Episode 220: Snitches Get Riches
April 11, 2023
Central Thesis
Ad-supported media employs pervasive surveillance technologies that exploit personal information for profit, eroding privacy and autonomy. This lucrative practice thrives because it's largely unregulated, leaving individuals vulnerable to manipulation and exploitation.
Key Arguments
- Surveillance is multifaceted and ever-expanding. The episode details potential surveillance mechanisms beyond smartphones, including car systems. Jim posits that car systems potentially gather and transmit data without explicit user consent, similar to smartphone practices.
- Advertisers use sophisticated, coordinated tactics. Jim showcases how advertisers utilize combined location data, demographics, and purchase history to create targeted campaigns across multiple platforms (billboards, radio, mobile). This coordinated effort amplifies ad influence and drives consumer behavior.
- The information economy prioritizes profit over privacy. Jim criticizes the willingness of companies (like banks) to share user data with third parties without offering adequate opt-out options, further enabling surveillance capitalism.
- Cashless businesses enable data collection and exclusion. Jim argues cash-free business disproportionately hurt the unhoused and make consumers open to unprecedented surveillance.
- Current levels of profit are obscene. The host claims current profits are so huge as to be "orbital" and expresses the need for tech CEOs to be sent to other planets.
Notable Passages
- "Surveillance capitalism got started in the world of online advertising. But this has moved way beyond. The way in which it's reaching into these intimate aspects of our lives and our rights and our freedoms is introducing fundamentally new dimensions of social inequality specifically designed to be hidden from us."
- "Advertisers know the more you are exposed to an ad campaign message, the more likely you are to respond with engagement. You know, buy some shit, do some shit, vote for some shit or some shitter. Getting two forms of advertising media harping on the same call to action, the same buy-do-vote shit, especially if the two hits come in quick succession, is advertiser gold."
- "Think of the tech moguls that are literally sinking their ill-gotten gains into space flight, because the sky isn't high enough. To expand the metaphor, I think today's profits are fucking orbital."

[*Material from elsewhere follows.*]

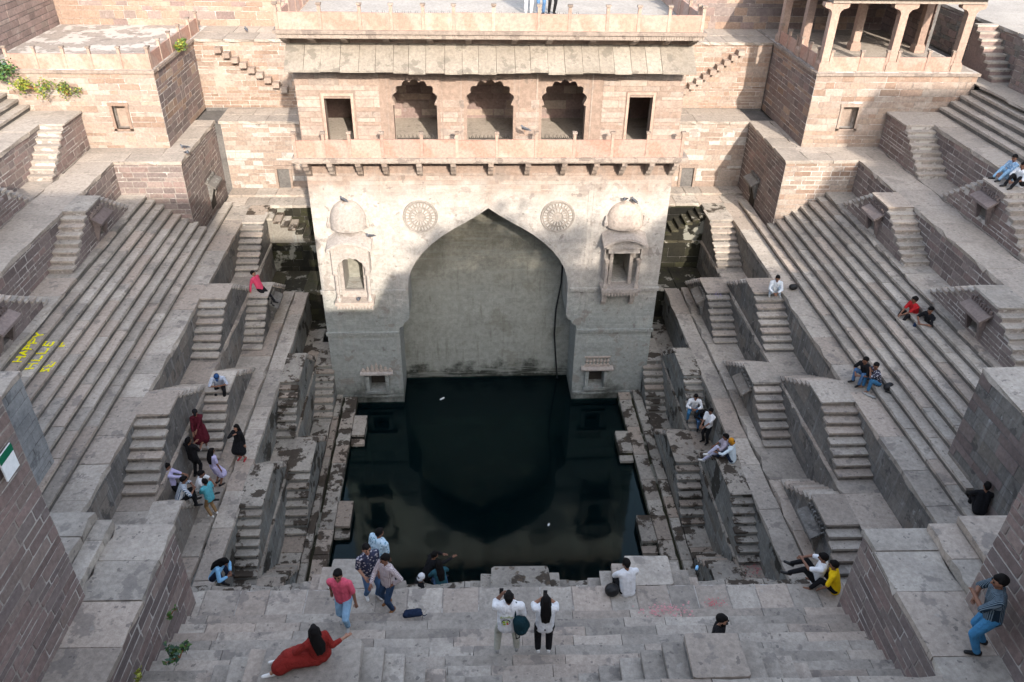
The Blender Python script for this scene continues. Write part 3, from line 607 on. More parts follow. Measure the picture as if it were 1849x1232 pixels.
# the pillared pavilion on the right
pv = thing('pillared_pavilion', 'open pavilion with pink stone pillars and a flat roof on the right base', 'pavilion', (18.5, 38, 13.55))
slabs(pv, 'floor_slab', M['tread_top'], 15.4, 17.0, 34.6, 43, 13.57, .08, lens=(1.1, 1.7), jz=.002)
slabs(pv, 'floor_slab', M['tread_top'], 17.0, 18.7, 34.6, 43, 13.572, .08, lens=(1.1, 1.7), jz=.002)
slabs(pv, 'floor_slab', M['tread_top'], 18.7, 20.5, 34.6, 43, 13.57, .08, lens=(1.1, 1.7), jz=.002)
slabs(pv, 'floor_slab', M['tread_top'], 20.5, 22.4, 34.6, 43, 13.572, .08, lens=(1.1, 1.7), jz=.002)
def pillar(x, y, z0=13.55, z1=16.36, r=.17, along='x'):
    m = MB().box(x-r, x+r, y-r, y+r, z0+.42, z1-.42)
    o = m.build('pillar', M['column'], pv)
    MB().box(x-r-.07, x+r+.07, y-r-.07, y+r+.07, z0, z0+.3).prism([(x-r-.07, z0+.3), (x+r+.07, z0+.3), (x+r, z0+.42), (x-r, z0+.42)], 'y', y-r-.04, y+r+.04).build('pillar_foot', M['column'], o)
    c = MB()
    pts = [(-r, 0), (-r-.05, .1), (-r-.13, .17), (-r-.32, .22), (-r-.36, .28), (-r-.36, .42), (r+.36, .42), (r+.36, .28), (r+.32, .22), (r+.13, .17), (r+.05, .1), (r, 0)]
    if along == 'x': c.prism([(x+a, z1-.42+h) for a, h in pts], 'y', y-r, y+r)
    else: c.prism([(y+a, z1-.42+h) for a, h in pts], 'x', x-r, x+r)
    c.build('bracket_capital', M['column'], o)
for x in (15.6, 18.6, 21.55): pillar(x, 34.85)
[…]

- "Until we get together as a society, as a legal body, to outlaw this ubiquitous commercial surveillance shit, it will continue. Because, again, it is very profitable. When it comes to the color of money, a grass will always be greener."
Rhetorical Approach
Jim uses a mix of personal anecdotes (the listener's ad experience, the bank card purchase, his homelessness), hypothetical scenarios (car surveillance), historical etymology (Cockney rhyming slang), satire (exaggerated descriptions of advertising jargon and tech mogul ambitions), and direct quotation (from advertising materials) to illustrate his points. He employs a conversational, informal tone, often laced with expletives, to convey his outrage and frustration.
Connections
- References: Episode 174, Shoshana Zuboff, the movie The Limey, Wikipedia, the London Metropolitan Police Service, Sir Robert Peel.